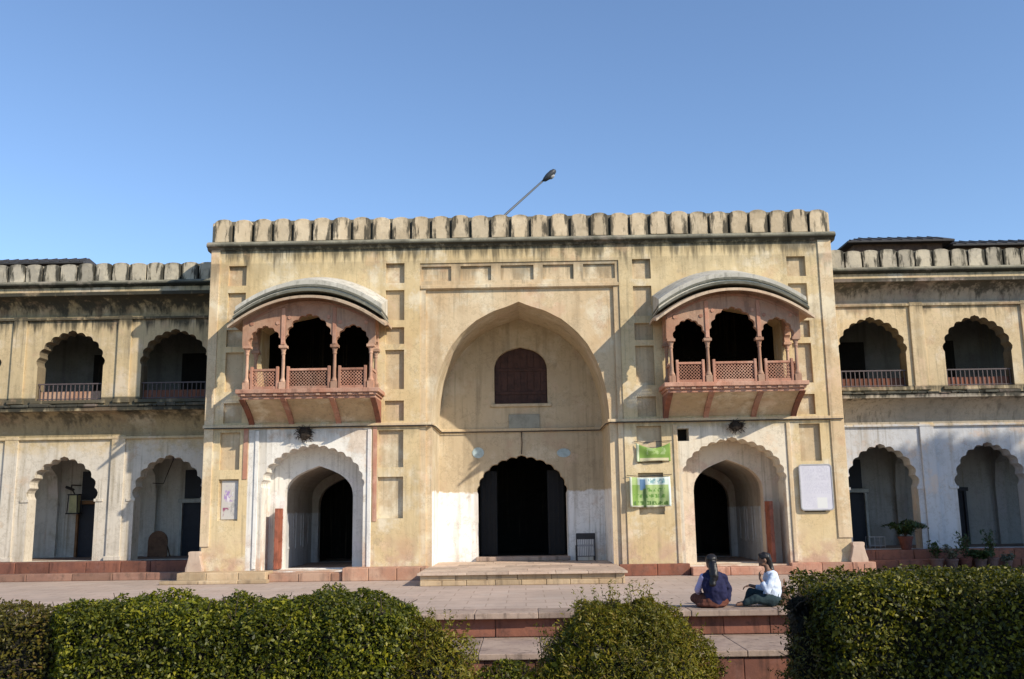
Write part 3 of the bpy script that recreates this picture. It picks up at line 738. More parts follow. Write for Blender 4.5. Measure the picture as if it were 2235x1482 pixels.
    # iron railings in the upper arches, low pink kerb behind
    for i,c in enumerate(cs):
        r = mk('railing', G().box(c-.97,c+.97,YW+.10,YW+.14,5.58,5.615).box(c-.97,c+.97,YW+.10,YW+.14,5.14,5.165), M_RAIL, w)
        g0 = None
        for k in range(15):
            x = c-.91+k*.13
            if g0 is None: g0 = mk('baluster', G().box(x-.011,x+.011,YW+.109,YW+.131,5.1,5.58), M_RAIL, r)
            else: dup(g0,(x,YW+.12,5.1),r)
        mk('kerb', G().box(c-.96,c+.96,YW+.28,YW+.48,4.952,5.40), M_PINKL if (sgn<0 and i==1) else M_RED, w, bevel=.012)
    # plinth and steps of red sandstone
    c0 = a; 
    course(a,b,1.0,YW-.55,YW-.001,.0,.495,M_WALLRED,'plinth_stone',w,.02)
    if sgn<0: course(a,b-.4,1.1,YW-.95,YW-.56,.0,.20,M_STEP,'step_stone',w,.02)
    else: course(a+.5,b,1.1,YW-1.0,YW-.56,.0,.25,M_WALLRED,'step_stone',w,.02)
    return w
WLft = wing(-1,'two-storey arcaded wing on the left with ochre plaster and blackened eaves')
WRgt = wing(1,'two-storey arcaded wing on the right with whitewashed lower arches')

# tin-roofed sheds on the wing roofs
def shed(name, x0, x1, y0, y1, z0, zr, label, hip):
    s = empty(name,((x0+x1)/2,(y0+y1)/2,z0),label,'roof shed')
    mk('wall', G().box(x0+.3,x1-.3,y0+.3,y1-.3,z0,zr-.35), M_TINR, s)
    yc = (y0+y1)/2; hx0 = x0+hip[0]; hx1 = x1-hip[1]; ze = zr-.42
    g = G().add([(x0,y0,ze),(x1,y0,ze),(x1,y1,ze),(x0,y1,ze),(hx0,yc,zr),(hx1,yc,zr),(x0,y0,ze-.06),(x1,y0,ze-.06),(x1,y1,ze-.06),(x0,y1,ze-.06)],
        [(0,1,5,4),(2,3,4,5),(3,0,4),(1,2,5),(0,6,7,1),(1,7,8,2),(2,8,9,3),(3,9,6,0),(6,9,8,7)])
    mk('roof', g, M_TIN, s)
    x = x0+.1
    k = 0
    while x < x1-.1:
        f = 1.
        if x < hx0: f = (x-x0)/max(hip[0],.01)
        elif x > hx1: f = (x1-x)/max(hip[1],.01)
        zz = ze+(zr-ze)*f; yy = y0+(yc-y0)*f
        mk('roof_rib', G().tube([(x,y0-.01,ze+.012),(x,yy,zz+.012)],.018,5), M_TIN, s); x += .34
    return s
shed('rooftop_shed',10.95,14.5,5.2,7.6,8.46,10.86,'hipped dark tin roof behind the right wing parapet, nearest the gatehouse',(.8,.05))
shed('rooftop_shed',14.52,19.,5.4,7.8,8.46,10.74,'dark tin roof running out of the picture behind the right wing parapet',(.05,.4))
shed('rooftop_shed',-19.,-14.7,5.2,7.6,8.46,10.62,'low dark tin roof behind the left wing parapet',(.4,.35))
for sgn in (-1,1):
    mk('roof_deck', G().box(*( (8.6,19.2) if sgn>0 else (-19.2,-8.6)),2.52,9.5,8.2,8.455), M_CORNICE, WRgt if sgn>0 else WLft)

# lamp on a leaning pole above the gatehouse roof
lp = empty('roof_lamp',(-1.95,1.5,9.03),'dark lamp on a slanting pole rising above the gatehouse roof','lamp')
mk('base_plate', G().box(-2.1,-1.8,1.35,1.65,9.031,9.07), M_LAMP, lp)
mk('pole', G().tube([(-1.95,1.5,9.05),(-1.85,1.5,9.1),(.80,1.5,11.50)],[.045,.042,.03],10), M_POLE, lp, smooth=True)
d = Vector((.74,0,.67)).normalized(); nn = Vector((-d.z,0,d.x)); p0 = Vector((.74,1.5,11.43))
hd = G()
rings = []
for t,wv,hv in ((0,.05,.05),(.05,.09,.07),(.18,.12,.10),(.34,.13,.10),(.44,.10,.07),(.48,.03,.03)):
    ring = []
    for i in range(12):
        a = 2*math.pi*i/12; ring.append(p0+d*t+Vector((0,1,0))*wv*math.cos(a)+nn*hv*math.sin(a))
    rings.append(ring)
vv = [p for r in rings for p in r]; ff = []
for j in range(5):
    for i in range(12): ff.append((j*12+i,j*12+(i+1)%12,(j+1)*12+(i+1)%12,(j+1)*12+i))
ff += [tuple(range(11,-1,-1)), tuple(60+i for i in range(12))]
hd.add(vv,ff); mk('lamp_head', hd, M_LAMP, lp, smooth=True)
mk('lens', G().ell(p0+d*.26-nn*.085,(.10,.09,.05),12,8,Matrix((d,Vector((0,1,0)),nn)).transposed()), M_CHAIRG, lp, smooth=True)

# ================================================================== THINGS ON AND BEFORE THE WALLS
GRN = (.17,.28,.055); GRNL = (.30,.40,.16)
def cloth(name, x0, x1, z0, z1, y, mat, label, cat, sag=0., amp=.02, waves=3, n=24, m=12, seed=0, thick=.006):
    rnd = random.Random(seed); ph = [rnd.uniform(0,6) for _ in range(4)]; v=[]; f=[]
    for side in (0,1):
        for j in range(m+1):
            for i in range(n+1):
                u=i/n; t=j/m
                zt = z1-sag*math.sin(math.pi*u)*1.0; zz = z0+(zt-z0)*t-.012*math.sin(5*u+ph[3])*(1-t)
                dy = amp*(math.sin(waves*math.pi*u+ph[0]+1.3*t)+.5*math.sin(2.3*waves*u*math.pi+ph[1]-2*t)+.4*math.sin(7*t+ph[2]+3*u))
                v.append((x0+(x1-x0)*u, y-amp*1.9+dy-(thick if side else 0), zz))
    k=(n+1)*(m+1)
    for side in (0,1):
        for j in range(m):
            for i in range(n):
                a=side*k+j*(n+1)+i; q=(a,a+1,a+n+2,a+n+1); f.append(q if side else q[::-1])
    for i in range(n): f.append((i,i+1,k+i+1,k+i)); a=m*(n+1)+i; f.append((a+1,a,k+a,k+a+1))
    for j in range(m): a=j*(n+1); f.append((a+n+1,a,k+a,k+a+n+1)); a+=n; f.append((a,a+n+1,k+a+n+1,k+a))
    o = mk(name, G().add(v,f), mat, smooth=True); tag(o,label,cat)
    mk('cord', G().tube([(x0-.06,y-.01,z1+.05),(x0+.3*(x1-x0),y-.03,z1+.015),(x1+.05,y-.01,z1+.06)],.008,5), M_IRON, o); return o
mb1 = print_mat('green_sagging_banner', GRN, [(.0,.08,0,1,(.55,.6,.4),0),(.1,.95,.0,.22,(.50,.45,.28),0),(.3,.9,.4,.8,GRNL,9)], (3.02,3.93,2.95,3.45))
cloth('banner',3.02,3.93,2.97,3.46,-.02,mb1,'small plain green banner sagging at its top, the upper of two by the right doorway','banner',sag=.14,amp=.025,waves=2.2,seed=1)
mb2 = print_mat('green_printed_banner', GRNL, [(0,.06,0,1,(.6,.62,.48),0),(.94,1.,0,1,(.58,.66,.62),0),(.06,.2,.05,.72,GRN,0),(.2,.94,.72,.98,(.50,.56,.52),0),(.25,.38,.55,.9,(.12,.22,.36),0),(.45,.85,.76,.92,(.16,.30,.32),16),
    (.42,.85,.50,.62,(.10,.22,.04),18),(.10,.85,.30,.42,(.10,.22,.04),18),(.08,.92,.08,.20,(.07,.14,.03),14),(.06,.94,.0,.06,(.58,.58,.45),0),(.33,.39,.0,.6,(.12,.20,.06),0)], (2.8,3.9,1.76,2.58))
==
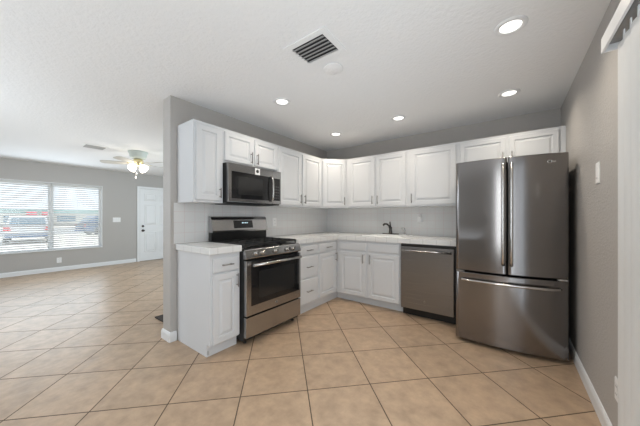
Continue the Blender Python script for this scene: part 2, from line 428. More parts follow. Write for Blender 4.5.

● WHAT THE TASK ASKS:
Print exactly the run of lines that starts at the line with "Write part 3" and ends at the line with "WRgt = wing(1,'two-storey". Leave out every other line.

● SOLUTION FOR THIS TASK:
Write part 3 of the bpy script that recreates this picture. It picks up at line 738. More parts follow. Write for Blender 4.5. Measure the picture as if it were 2235x1482 pixels.
    # iron railings in the upper arches, low pink kerb behind
    for i,c in enumerate(cs):
        r = mk('railing', G().box(c-.97,c+.97,YW+.10,YW+.14,5.58,5.615).box(c-.97,c+.97,YW+.10,YW+.14,5.14,5.165), M_RAIL, w)
        g0 = None
        for k in range(15):
            x = c-.91+k*.13
            if g0 is None: g0 = mk('baluster', G().box(x-.011,x+.011,YW+.109,YW+.131,5.1,5.58), M_RAIL, r)
            else: dup(g0,(x,YW+.12,5.1),r)
        mk('kerb', G().box(c-.96,c+.96,YW+.28,YW+.48,4.952,5.40), M_PINKL if (sgn<0 and i==1) else M_RED, w, bevel=.012)
    # plinth and steps of red sandstone
    c0 = a; 
    course(a,b,1.0,YW-.55,YW-.001,.0,.495,M_WALLRED,'plinth_stone',w,.02)
    if sgn<0: course(a,b-.4,1.1,YW-.95,YW-.56,.0,.20,M_STEP,'step_stone',w,.02)
    else: course(a+.5,b,1.1,YW-1.0,YW-.56,.0,.25,M_WALLRED,'step_stone',w,.02)
    return w
WLft = wing(-1,'two-storey arcaded wing on the left with ochre plaster and blackened eaves')
WRgt = wing(1,'two-storey arcaded wing on the right with whitewashed lower arches')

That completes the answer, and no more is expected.